Interesting, but the current product range is too limited: four “only 3000K” COBs and two small 3030 mid power emitters at 0.2 and 1W rating.

Haven’t tried anything below 3000K, so I wouldn’t know exactly, but yeah, I’m not a fan of the tint of candlelight. “Incandescent bulb” (coincidentally 3000K-ish) is as warm as I can appreciate.

Not just that, their cool white LEDs have a painful purple shift. I had a BA20 a few years back and the tint sucked.

That’s the most popular answer, though I’m not sure I buy that. Manufacturers, especially of cheap lights, lie about their specs all the time. So, they don’t really need to use cool white to claim high lumens.
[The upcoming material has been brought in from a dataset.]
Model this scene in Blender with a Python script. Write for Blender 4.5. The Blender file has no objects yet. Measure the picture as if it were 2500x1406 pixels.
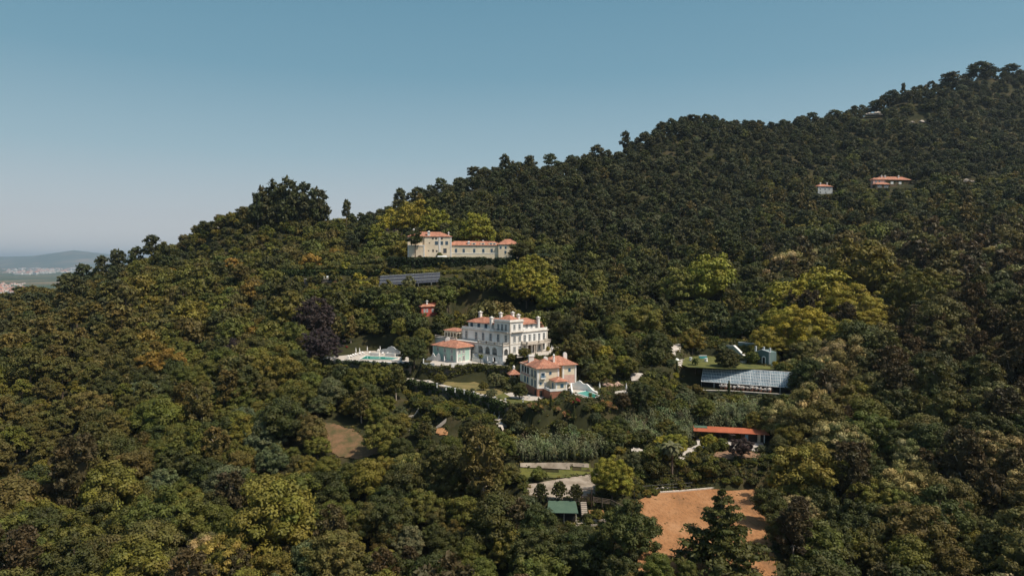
import bpy, bmesh, math, random
import numpy as np
from mathutils import Vector, Matrix
random.seed(7)
RNG = np.random.default_rng(11)
SC = bpy.context.scene
COL = SC.collection
R = math.radians

# ------------------------------------------------------------------ camera
CAMZ = 70.0
F = 1667.0                       # focal length in pixels of the 2500 px wide photograph (24 mm)
PITCH = math.atan((703 - 640) / F)
cam_d = bpy.data.cameras.new("camera")
cam_d.lens = 24.0; cam_d.sensor_width = 36.0
cam_d.clip_start = 0.5; cam_d.clip_end = 90000
cam_d.dof.use_dof = True
cam_d.dof.focus_distance = 250.0
cam_d.dof.aperture_fstop = 0.2
cam = bpy.data.objects.new("camera", cam_d); COL.objects.link(cam)
cam.location = (0, 0, CAMZ)
cam.rotation_euler = (R(90) - PITCH, 0, 0)
SC.camera = cam

# ------------------------------------------------------------------ light
SUN_EL, SUN_AZ = 56.0, 112.0      # azimuth clockwise from +Y (straight ahead)
sdir = Vector((math.sin(R(SUN_AZ)) * math.cos(R(SUN_EL)), math.cos(R(SUN_AZ)) * math.cos(R(SUN_EL)), math.sin(R(SUN_EL))))
sl = bpy.data.lights.new("sun", 'SUN'); sl.energy = 5.0; sl.angle = R(0.5); sl.color = (1.0, 0.91, 0.77)
so = bpy.data.objects.new("sun", sl); COL.objects.link(so)
so.rotation_euler = (-sdir).to_track_quat('-Z', 'Y').to_euler()
so.location = (0, 0, 500)
W = bpy.data.worlds.new("World"); SC.world = W; W.use_nodes = True
wn = W.node_tree.nodes; wl = W.node_tree.links; wn.clear()
sky = wn.new('ShaderNodeTexSky'); sky.sky_type = 'NISHITA'; sky.sun_disc = False
sky.sun_elevation = R(SUN_EL); sky.sun_rotation = R(SUN_AZ)
sky.altitude = 200; sky.air_density = 1.0; sky.dust_density = 2.4; sky.ozone_density = 1.6
hs = wn.new('ShaderNodeHueSaturation'); hs.inputs['Saturation'].default_value = 1.0; hs.inputs['Value'].default_value = 1.0
hs.inputs['Hue'].default_value = 0.472
bg = wn.new('ShaderNodeBackground'); bg.inputs['Strength'].default_value = 0.112
ow = wn.new('ShaderNodeOutputWorld')
# the summer haze whitens the sky towards the horizon
tcw = wn.new('ShaderNodeTexCoord'); sxw = wn.new('ShaderNodeSeparateXYZ'); rw_ = wn.new('ShaderNodeValToRGB'); mxw = wn.new('ShaderNodeMix'); mxw.data_type = 'RGBA'
wl.new(tcw.outputs['Generated'], sxw.inputs[0]); wl.new(sxw.outputs[2], rw_.inputs[0])
K_ = 0.112
for i_, (p_, c_) in enumerate(((0.0, (.78, .76, .74)), (0.06, (.55, .585, .62)), (0.15, (.335, .475, .55)), (0.26, (.18, .35, .455)), (0.40, (.115, .275, .39)))):
    e_ = rw_.color_ramp.elements[i_] if i_ < 2 else rw_.color_ramp.elements.new(p_)
    e_.position = p_; e_.color = (*c_, 1)
vm = wn.new('ShaderNodeVectorMath'); vm.operation = 'SCALE'; vm.inputs['Scale'].default_value = 1 / K_
mr_ = wn.new('ShaderNodeMapRange'); mr_.inputs['From Min'].default_value = 0.35; mr_.inputs['From Max'].default_value = 0.6; mr_.inputs['To Min'].default_value = 0.85; mr_.inputs['To Max'].default_value = 0.0
wl.new(sxw.outputs[2], mr_.inputs[0]); wl.new(rw_.outputs[0], vm.inputs[0]); wl.new(sky.outputs[0], hs.inputs['Color'])
wl.new(mr_.outputs[0], mxw.inputs[0]); wl.new(hs.outputs[0], mxw.inputs[6]); wl.new(vm.outputs[0], mxw.inputs[7]); wl.new(mxw.outputs[2], bg.inputs[0]); wl.new(bg.outputs[0], ow.inputs[0])
vs = SC.view_settings; vs.view_transform = 'Standard'; vs.look = 'None'; vs.exposure = 0.0; vs.gamma = 1.0; vs.use_curve_mapping = False
SC.render.engine = 'CYCLES'
SC.cycles.max_bounces = 5; SC.cycles.diffuse_bounces = 2; SC.cycles.glossy_bounces = 2
SC.cycles.transmission_bounces = 4; SC.cycles.transparent_max_bounces = 6; SC.cycles.volume_bounces = 0
SC.cycles.caustics_reflective = False; SC.cycles.caustics_refractive = False
SC.cycles.use_denoising = True
SC.cycles.use_adaptive_sampling = True; SC.cycles.adaptive_threshold = 0.015

# ------------------------------------------------------------------ pixel -> world
CP, SP = math.cos(PITCH), math.sin(PITCH)
def ray(u, v):
    a = (u - 1250.0) / F; b = (703.0 - v) / F
    return a, CP + b * SP, b * CP - SP          # x, y, z (relative)
def at(u, v, d):
    x, y, z = ray(u, v); s = d / y
    return Vector((x * s, d, z * s + CAMZ))
def onz(u, v, z):                               # z: height relative to the camera
    x, y, zz = ray(u, v); s = z / zz
    return Vector((x * s, y * s, z + CAMZ))
def proj(x, y, z):
    z = z - CAMZ
    f = y * CP - z * SP; up = y * SP + z * CP
    return 1250 + F * x / f, 703 - F * up / f, f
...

Maybe cool white emitters are just cheaper to buy in mass.

Yes mid power emitters but the seoul 3030 sunlike seems to have the same footprint as the nichia 3030 optisolis and Clemence has this MCPCBs

1 - VR21P4 (flashlight)
2 - VS35SP36 (household light)

I’m talking real numbers, not made-up claims.

At work, for close range i’m using two Jetbeam Jet-u modded by clemence with an optisolis 5000K and 6500K. It took me some time to get used to the CW, the NW is more pleasing to the eye but most of the time the CW gives me the impression to show “truer” colors (less “yellowish-ed”) with better contrast/separation. Red colors are a bit richer with the 5000K but there are tons of red shades in the 6500K optisolis compared to a CW CRI70, and the green and blue colors shades are excellent.
You should try to mod a flashlight with a 6500K E21A or optisolis to see how it looks like, we all get used to bad CRI CW, which makes the colors rendition of the high CRI CW hard to believe at first.

For my outdoors activity, I need to read IGN maps that are easier to read with the 6500K than with the 5000K particularly when brown/orange caracters are printed over green.

I find 4000k being a little “too warm” during the day and it kinda make the printout off-colored.

6500k also feels boring (bonus point when these are usually paired with low CRI). Everyone and their mother are using it where I live.

I find 5000-5500k suits me the best in most of the use cases.

It's a matter of perception, rngwn. Temperature can also affect mood, and overall light intensity matters. To me 4000K is fine, and for the bedroom I prefer ≈3000K. Coolest temperature I am using is in the kitchen, with measured ≈4800K out of a mixture of 5700K and 4000K emitters.